Posted in Theatre with tags , , on July 29, 2010 by alexlarman

Martin McDonagh’s reputation as both a playwright and filmmaker has grown immensely since the first production of his debut play in 1996. With the much acclaimed crime thriller In Bruges winning critical plaudits and awards by the bucketload, and with later plays such as The Pillowman and The Lieutenant Of Inishmore sealing his status as an enfant terrible of the theatre – a sort of Irish Quentin Tarantino of the stage – it makes a fascinating experience to revisit The Beauty Queen of Leenane which, in the Young Vic’s highly assured staging, reveals that McDonagh’s talent was evident from the beginning.

The set-up has nightmarish echoes of a bleaker, Irish Steptoe & Son. Maureen Folan, a plain, downtrodden virgin is living with her domineering, demanding mother Mag, whose most frequently voiced requests are for Complan, shortbread fingers and porridge. Maureen, who has only ever been kissed twice – ‘two men is two men too much!’ – has her head turned by the decent but somewhat diffident neighbour Pato Dooley, who she attends a party with. Mag, however, sees nothing in her daughter’s potential relationship but her own abandonment, and schemes to plot its downfall. Things go very, very badly wrong.

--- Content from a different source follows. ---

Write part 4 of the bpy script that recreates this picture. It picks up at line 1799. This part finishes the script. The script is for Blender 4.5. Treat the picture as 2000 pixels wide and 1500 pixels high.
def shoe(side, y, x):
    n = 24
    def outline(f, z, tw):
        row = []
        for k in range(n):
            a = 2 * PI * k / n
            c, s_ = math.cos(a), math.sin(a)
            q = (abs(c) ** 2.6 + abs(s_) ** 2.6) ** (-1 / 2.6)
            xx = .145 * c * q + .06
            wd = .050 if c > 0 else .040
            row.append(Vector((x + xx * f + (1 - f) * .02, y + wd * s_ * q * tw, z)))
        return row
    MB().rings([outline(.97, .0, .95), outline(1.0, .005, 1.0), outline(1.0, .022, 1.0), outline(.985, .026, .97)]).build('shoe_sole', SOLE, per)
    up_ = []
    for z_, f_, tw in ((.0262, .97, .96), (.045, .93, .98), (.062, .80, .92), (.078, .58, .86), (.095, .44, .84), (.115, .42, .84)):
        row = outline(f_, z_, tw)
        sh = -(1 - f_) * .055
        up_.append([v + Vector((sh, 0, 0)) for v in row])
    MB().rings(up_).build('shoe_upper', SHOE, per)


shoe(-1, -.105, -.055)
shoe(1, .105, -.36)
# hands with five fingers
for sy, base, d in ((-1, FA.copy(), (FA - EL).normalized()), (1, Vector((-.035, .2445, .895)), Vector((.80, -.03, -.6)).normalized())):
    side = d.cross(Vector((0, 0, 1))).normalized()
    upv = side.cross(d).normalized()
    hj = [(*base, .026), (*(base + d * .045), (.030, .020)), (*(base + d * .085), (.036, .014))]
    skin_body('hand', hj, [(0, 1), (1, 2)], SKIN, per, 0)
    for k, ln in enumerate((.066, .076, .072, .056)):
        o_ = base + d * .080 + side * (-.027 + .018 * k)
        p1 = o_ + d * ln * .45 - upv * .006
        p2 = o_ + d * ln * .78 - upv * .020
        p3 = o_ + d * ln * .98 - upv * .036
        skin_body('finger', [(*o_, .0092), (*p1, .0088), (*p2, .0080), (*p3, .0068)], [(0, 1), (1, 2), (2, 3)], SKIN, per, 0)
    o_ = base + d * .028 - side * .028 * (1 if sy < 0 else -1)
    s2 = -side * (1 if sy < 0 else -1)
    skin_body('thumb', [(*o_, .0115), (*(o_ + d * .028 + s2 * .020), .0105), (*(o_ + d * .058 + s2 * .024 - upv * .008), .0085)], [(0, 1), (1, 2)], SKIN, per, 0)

In the first half, it seems faintly unclear as to where the play is going. Nods to Beckett and Pinter (and possibly even a touch of Tennessee Williams) jostle alongside digs at Irish convention, as Pato’s idiotic younger brother Ray offers his lack of surprise that a nearby priest has had an illegitimate child – ‘now if he’d punched that babby in the head, that’d be news!’ However, in the second and superior half, beginning with a bravura one-scene monologue as Pato attempts to compose two letters, McDonagh ramps up the tension and black comedy to near-unbearable levels, as audience sympathy begins to shift and turn.

The Young Vic’s fine production, more than capably directed by Joe Hill-Gibbins, boasts an authentically grim set (designed by Ultz, who did similar wonders with the set for the recent Jerusalem) that perfectly captures the horrible atmosphere that the protagonists find themselves in. It’s extremely well acted by Rosaleen Linehan as Mag and Susan Lynch as Maureen, although Lynch is far too striking fully to convince as a woman described as plain, and David Ganly offers excellent support as the decent Pato. Given the warmth of the audience reaction, there seems little doubt that this will be a sell-out hit, and so you’d be well advised to get to the Young Vic to see this fine production sooner rather than later.